I remember a time halfway through our process of being counseled when I reached a point where I was ready to give up. We were about a year into it, and it seemed that no matter what I did or how diligent I was, it was not going to be enough for Nan. She seemed like a bottomless pit of needs and wants from me. As a man who had a high need to feel adequate (like all men), I was becoming discouraged and doubtful whether this counseling thing and this marriage thing was actually going to work over the long haul.

On the flip side of this, Nan was thinking “Isn’t he ever going to get it? I keep telling him and coaching him and encouraging him and being vulnerable with my feelings. Why doesn’t he completely ‘get me’ yet?”

These were the negative dialogs going on in our heads. But the truth was somewhat different. I was starting to understand and was responding much more appropriately, and she was becoming much more kind and yielded towards me. But we were both scared.

Subsequently, I discovered that there was a place of “enough” for her. She became trusting that our new way of dealing with each other was more than just temporary. Our anxiety in the relationship went down and our contentment went up.

Up until that point we both felt blamed by the other person, and alone in our self-righteousness. We were stuck. Both of us were impatient for change and did not like having to suffer. We really did believe that if only the other person would change, everything would be fine. The turning point came when we both acknowledged our part in the difficulties.

The element that was needed to reach this place was endurance.

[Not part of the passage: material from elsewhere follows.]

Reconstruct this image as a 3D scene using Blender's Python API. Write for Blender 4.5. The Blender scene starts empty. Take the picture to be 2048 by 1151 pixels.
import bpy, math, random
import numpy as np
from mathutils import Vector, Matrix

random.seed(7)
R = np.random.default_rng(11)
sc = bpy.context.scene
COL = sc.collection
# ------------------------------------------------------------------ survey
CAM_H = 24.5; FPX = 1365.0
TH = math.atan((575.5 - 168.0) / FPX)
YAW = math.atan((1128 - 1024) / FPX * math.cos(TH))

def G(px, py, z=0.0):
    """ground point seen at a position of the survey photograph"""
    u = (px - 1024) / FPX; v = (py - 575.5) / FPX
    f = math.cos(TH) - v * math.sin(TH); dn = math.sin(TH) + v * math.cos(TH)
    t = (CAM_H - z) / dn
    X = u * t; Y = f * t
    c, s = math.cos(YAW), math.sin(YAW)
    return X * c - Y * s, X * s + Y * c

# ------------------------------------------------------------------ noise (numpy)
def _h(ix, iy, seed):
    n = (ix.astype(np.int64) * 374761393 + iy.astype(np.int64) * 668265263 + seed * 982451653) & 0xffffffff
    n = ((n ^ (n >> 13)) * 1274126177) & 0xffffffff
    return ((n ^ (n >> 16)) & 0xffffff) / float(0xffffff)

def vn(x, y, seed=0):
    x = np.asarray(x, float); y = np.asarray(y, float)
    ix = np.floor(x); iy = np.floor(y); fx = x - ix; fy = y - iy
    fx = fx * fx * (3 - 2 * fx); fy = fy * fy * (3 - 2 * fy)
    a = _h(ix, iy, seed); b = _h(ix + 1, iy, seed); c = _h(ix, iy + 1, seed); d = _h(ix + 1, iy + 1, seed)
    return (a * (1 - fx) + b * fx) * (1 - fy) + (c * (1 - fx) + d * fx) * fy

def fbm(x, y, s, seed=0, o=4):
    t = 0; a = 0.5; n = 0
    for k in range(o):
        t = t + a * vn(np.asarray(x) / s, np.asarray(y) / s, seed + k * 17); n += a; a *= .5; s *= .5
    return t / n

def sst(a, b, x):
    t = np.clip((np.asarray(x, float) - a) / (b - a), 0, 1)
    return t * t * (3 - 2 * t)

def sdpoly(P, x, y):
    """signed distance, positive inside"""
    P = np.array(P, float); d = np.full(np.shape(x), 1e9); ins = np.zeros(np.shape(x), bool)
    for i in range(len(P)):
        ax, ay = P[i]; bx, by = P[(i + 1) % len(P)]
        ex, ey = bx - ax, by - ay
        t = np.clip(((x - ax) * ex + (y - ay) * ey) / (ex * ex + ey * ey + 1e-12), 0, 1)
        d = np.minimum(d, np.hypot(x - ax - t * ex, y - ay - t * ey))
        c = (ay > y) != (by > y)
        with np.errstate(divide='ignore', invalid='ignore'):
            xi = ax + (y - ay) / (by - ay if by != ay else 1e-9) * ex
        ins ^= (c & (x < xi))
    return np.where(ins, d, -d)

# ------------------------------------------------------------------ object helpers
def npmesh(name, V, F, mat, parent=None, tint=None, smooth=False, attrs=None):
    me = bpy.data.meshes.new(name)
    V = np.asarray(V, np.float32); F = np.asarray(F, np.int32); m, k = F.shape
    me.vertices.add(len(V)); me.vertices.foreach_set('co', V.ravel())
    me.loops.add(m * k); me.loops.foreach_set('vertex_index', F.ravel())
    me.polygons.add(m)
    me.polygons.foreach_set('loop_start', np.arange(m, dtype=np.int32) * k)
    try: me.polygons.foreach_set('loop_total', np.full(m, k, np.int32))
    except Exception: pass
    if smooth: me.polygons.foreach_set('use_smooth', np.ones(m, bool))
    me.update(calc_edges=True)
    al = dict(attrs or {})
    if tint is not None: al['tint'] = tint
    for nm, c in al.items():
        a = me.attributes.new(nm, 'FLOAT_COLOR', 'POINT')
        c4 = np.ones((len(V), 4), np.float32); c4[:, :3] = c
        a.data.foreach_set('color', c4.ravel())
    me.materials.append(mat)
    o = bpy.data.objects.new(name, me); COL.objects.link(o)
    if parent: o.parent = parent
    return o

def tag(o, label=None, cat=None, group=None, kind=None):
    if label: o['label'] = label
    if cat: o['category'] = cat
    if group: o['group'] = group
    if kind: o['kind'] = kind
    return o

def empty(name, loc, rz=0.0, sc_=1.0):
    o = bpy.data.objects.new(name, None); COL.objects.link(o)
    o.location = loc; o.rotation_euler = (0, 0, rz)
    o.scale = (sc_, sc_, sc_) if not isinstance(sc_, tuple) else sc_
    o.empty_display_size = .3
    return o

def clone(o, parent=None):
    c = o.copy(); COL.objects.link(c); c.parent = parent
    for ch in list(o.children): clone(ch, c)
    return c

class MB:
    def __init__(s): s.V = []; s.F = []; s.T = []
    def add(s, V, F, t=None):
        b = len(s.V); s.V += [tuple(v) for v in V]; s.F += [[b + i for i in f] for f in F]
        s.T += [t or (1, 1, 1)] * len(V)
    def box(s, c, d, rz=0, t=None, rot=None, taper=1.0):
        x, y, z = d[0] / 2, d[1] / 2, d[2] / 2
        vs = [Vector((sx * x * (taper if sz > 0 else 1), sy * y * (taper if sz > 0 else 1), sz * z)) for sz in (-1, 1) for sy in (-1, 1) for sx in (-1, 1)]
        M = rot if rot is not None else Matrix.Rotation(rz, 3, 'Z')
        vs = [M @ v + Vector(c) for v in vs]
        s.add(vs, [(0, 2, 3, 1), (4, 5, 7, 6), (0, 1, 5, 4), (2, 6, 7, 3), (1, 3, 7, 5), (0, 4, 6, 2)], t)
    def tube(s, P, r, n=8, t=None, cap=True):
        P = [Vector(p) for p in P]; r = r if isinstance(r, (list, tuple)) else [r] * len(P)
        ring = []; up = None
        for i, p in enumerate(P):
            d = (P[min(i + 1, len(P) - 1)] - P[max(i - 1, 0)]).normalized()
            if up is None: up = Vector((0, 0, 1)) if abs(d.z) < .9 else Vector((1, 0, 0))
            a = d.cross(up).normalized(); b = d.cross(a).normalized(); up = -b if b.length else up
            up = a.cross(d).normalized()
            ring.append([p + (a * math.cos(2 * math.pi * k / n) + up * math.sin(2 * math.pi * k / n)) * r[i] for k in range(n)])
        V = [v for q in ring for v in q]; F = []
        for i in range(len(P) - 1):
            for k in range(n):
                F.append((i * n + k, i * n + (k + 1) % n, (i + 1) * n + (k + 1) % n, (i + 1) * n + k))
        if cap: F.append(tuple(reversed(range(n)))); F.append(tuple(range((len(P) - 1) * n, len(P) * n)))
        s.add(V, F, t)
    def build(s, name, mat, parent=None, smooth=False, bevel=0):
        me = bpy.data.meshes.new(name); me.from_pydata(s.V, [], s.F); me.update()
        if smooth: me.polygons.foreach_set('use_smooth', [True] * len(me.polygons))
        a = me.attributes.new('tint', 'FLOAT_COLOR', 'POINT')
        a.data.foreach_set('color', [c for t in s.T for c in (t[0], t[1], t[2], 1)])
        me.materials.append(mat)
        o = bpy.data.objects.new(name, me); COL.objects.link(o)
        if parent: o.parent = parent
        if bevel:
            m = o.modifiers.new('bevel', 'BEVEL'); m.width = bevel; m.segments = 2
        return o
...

It took a lot longer than we had hoped. But the damage was significant and the deficits were large. Just like a house that had been neglected for a long time, the rehabilitation took patience and effort. But our endurance produced results that continue to pay dividends.

So for all of you who are struggling and discouraged, do not give up hope. Roll up your sleeves and get to work. Stop talking about change and do something toward that goal. Make a plan, commit the time, and be prepared to endure the process until you are satisfied with the results. Often the only thing blocking the way is our own pride.